--- Listed records ---

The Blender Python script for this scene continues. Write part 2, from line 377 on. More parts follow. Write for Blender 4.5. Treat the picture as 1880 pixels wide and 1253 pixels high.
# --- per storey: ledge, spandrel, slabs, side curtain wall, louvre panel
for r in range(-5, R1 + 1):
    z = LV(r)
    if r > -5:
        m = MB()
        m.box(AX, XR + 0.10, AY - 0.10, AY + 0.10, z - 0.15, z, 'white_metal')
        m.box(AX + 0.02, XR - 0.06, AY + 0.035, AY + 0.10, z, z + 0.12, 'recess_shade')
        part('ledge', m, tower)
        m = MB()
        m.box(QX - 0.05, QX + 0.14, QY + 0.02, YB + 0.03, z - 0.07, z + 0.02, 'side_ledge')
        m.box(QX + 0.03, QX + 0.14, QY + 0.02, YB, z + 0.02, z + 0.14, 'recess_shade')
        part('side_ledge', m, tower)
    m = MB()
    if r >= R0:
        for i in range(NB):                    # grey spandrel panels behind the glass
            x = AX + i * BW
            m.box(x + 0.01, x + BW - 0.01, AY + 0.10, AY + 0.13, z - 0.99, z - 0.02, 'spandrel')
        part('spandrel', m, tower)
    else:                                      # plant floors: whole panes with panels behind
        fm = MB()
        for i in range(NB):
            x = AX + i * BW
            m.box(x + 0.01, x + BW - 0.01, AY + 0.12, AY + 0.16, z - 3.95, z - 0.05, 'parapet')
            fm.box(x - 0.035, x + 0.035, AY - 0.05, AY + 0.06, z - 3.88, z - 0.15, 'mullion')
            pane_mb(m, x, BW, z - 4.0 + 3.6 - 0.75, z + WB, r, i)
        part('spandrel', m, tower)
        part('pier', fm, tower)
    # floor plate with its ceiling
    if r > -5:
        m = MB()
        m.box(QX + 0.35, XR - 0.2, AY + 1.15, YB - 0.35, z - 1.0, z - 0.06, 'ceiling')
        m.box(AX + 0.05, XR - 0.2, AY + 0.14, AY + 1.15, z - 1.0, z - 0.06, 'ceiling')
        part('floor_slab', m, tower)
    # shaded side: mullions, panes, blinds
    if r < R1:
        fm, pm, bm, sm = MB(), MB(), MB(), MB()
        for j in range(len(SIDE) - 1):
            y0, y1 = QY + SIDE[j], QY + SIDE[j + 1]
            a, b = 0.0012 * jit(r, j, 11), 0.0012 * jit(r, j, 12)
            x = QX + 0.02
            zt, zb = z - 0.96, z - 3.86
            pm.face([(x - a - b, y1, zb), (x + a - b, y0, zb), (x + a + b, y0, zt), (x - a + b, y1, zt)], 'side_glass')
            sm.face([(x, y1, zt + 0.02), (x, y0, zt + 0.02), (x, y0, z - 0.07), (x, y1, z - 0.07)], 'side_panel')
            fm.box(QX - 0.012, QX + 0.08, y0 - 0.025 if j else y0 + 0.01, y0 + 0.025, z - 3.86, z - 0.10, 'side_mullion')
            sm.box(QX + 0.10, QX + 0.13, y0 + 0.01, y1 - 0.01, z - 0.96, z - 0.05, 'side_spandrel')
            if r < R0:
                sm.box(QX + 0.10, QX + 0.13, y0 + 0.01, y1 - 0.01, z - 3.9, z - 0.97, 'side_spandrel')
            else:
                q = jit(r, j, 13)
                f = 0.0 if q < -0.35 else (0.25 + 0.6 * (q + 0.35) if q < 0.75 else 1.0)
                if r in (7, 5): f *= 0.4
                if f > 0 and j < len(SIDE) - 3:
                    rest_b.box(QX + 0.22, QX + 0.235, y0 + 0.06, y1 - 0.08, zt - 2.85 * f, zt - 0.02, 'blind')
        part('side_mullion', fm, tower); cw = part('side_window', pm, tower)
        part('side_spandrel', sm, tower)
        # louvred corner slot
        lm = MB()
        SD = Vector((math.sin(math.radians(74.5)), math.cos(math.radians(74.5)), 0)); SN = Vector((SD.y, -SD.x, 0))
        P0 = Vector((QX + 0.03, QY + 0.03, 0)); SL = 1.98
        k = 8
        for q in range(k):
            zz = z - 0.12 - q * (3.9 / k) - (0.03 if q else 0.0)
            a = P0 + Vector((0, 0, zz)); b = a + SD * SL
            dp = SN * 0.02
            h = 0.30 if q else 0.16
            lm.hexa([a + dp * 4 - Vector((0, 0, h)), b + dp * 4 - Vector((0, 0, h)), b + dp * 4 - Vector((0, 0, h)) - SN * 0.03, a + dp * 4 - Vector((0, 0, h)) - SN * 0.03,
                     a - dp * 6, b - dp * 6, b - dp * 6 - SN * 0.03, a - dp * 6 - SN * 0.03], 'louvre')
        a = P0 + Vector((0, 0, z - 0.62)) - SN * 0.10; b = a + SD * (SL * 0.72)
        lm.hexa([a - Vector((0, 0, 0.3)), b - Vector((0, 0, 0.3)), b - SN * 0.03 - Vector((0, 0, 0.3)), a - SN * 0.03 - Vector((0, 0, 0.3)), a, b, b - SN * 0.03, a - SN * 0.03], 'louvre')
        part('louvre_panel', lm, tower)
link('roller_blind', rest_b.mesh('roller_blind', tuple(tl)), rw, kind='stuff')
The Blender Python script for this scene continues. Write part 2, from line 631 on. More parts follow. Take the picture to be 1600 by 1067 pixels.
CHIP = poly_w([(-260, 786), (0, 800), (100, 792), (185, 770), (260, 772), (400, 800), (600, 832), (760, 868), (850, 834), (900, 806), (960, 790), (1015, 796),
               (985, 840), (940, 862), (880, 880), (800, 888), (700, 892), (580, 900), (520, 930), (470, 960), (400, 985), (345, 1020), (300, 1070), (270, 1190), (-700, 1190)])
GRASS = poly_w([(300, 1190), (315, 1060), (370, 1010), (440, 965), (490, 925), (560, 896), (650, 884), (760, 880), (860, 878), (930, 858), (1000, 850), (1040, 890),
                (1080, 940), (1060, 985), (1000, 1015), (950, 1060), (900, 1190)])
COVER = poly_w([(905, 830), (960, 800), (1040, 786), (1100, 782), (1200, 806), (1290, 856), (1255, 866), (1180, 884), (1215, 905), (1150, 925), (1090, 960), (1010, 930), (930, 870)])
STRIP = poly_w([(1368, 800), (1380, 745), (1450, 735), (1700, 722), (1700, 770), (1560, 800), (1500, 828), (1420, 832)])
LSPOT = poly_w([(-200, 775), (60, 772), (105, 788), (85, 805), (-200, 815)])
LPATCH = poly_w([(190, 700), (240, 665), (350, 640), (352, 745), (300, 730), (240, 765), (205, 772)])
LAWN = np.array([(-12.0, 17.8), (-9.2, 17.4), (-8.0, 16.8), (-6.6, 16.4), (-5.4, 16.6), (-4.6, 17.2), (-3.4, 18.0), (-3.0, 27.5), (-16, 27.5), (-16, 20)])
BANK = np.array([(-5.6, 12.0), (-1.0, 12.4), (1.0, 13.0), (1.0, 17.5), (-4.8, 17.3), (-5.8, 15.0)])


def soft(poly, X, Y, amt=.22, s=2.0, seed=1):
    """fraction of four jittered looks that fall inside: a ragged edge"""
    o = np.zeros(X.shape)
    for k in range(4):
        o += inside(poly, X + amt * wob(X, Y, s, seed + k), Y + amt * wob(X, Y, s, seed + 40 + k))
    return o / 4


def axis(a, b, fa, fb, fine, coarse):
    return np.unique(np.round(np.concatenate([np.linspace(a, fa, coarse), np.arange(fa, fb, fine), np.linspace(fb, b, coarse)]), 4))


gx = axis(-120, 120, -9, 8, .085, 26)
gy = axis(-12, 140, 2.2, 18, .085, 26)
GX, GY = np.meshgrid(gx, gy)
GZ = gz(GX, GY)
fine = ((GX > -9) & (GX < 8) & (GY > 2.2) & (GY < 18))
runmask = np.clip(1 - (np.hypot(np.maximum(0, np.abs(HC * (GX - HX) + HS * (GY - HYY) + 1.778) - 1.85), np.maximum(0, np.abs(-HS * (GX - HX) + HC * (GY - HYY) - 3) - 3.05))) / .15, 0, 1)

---

## Instructions to follow
Starting at the first line of the material above, reproduce each line exactly up to and including the line with "m.box(QX + 0.03, QX".

## Solution to the problem
The Blender Python script for this scene continues. Write part 2, from line 377 on. More parts follow. Write for Blender 4.5. Treat the picture as 1880 pixels wide and 1253 pixels high.
# --- per storey: ledge, spandrel, slabs, side curtain wall, louvre panel
for r in range(-5, R1 + 1):
    z = LV(r)
    if r > -5:
        m = MB()
        m.box(AX, XR + 0.10, AY - 0.10, AY + 0.10, z - 0.15, z, 'white_metal')
        m.box(AX + 0.02, XR - 0.06, AY + 0.035, AY + 0.10, z, z + 0.12, 'recess_shade')
        part('ledge', m, tower)
        m = MB()
        m.box(QX - 0.05, QX + 0.14, QY + 0.02, YB + 0.03, z - 0.07, z + 0.02, 'side_ledge')
        m.box(QX + 0.03, QX + 0.14, QY + 0.02, YB, z + 0.02, z + 0.14, 'recess_shade')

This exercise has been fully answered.